→ Exercise details:
Find all lines in the records that include the word "uniform", and copy them out.

→ Supplied material:
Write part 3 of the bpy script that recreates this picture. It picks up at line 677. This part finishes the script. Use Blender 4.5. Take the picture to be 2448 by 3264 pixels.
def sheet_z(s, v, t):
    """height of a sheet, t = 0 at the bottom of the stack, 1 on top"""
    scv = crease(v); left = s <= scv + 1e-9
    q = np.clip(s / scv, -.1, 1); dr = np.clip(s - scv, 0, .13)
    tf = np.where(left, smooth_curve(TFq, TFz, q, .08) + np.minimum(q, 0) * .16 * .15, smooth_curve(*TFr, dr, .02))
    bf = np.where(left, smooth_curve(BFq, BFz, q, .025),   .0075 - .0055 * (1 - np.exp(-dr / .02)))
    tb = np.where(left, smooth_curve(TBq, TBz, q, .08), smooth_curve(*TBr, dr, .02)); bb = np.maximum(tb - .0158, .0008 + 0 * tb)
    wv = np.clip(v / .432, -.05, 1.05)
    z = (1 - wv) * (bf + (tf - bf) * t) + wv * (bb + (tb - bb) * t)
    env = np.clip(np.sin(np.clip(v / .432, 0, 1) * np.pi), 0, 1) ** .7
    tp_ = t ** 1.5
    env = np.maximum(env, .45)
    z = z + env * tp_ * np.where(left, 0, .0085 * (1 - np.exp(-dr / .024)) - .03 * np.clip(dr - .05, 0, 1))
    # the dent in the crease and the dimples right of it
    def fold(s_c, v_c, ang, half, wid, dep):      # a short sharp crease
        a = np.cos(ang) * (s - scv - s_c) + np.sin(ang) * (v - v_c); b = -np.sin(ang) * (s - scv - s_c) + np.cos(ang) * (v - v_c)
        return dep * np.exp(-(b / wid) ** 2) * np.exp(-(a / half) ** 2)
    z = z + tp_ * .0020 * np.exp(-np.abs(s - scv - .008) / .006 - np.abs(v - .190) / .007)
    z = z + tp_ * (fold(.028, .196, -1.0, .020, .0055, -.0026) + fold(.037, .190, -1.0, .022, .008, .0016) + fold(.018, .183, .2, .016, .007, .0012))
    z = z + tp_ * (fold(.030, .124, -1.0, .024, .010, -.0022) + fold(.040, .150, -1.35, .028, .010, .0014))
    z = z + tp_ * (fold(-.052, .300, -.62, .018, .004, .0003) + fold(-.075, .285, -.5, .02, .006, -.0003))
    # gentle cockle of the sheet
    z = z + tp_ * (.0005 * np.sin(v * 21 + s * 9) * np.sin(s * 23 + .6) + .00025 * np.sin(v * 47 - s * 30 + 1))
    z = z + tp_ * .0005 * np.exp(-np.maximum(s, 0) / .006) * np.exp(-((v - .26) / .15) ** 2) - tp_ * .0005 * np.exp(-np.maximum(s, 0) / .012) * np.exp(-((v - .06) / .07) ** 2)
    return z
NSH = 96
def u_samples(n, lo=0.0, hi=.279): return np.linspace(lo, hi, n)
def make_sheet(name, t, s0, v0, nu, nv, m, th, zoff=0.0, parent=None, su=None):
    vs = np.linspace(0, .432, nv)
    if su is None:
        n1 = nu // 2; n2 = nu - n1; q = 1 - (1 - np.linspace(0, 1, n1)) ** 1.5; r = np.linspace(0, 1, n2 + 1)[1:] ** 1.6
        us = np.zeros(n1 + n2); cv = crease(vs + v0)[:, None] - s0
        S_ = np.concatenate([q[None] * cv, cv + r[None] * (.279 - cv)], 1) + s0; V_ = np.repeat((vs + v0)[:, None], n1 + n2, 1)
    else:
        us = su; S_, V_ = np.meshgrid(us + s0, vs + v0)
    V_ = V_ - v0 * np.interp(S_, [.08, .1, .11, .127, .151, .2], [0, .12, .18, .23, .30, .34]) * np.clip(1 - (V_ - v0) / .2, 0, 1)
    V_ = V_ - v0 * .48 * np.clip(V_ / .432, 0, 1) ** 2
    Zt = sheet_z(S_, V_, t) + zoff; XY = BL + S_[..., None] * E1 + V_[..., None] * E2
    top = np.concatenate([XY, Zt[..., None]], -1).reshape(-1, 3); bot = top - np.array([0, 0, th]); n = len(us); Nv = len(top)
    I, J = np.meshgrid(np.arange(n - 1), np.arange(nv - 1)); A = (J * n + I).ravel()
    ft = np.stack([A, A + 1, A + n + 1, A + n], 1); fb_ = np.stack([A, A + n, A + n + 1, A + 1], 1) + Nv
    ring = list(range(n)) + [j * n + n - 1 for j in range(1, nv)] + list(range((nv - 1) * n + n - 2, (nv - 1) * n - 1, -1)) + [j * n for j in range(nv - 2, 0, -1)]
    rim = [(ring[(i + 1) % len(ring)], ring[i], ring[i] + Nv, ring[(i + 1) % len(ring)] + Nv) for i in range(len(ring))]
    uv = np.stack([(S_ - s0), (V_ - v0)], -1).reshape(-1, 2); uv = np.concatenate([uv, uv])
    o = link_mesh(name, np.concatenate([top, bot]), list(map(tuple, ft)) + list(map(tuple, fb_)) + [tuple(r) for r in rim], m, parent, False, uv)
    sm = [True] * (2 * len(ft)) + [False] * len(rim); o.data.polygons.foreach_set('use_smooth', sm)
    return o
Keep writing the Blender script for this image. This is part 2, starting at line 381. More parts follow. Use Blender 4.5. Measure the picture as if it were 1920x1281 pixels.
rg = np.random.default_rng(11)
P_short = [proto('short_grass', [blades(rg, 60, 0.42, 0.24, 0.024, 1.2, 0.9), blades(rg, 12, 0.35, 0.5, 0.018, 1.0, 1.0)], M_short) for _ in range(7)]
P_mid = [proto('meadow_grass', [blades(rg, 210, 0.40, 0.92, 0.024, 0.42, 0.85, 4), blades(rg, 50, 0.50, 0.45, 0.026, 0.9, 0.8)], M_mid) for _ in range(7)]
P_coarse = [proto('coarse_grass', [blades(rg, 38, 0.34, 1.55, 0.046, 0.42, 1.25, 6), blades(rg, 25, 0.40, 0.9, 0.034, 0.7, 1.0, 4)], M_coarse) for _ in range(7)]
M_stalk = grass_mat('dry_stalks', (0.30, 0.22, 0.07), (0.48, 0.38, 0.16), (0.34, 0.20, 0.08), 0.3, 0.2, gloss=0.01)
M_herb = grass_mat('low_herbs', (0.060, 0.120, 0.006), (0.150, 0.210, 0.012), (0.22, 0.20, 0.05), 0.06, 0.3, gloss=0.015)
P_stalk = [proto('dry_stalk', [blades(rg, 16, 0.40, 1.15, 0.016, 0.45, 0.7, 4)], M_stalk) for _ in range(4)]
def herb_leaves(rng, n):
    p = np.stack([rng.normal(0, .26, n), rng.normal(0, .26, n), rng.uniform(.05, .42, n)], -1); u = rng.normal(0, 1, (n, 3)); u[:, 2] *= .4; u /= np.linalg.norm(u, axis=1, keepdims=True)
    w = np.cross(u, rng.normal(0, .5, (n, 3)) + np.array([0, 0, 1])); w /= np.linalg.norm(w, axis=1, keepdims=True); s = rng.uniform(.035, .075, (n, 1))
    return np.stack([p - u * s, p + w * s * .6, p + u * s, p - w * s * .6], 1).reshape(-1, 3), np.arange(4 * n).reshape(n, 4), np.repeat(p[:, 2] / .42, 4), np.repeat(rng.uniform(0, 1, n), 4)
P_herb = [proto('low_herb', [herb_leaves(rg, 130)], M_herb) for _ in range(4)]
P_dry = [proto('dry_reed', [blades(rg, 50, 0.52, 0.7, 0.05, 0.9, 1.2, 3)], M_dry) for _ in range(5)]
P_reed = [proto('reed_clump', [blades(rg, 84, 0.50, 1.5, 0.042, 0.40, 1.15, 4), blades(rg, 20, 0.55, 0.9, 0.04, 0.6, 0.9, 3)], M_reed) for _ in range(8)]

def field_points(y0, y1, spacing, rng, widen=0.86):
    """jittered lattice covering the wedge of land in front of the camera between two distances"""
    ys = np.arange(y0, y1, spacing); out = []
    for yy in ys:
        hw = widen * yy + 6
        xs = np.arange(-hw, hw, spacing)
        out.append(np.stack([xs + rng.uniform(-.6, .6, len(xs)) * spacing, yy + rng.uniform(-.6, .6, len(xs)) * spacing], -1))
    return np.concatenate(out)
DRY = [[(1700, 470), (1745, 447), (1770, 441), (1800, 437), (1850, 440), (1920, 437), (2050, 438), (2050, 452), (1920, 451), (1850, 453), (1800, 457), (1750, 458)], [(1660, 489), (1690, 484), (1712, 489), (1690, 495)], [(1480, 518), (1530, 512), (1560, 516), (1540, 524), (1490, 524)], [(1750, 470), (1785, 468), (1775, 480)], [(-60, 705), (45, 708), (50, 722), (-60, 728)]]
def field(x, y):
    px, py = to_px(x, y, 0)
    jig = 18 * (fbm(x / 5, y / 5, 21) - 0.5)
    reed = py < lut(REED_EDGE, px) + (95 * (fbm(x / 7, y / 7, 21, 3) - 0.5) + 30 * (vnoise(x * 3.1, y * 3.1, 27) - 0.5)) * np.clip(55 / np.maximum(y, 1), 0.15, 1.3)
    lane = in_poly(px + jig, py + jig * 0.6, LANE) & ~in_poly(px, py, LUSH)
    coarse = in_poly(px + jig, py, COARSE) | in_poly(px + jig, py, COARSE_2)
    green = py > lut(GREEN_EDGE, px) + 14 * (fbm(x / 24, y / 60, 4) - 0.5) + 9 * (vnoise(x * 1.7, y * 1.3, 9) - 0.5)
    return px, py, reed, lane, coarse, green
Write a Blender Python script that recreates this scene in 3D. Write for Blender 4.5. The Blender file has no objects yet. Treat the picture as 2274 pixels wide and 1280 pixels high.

→ Problem solution:
    p = np.stack([rng.normal(0, .26, n), rng.normal(0, .26, n), rng.uniform(.05, .42, n)], -1); u = rng.normal(0, 1, (n, 3)); u[:, 2] *= .4; u /= np.linalg.norm(u, axis=1, keepdims=True)
    w = np.cross(u, rng.normal(0, .5, (n, 3)) + np.array([0, 0, 1])); w /= np.linalg.norm(w, axis=1, keepdims=True); s = rng.uniform(.035, .075, (n, 1))
    return np.stack([p - u * s, p + w * s * .6, p + u * s, p - w * s * .6], 1).reshape(-1, 3), np.arange(4 * n).reshape(n, 4), np.repeat(p[:, 2] / .42, 4), np.repeat(rng.uniform(0, 1, n), 4)
        out.append(np.stack([xs + rng.uniform(-.6, .6, len(xs)) * spacing, yy + rng.uniform(-.6, .6, len(xs)) * spacing], -1))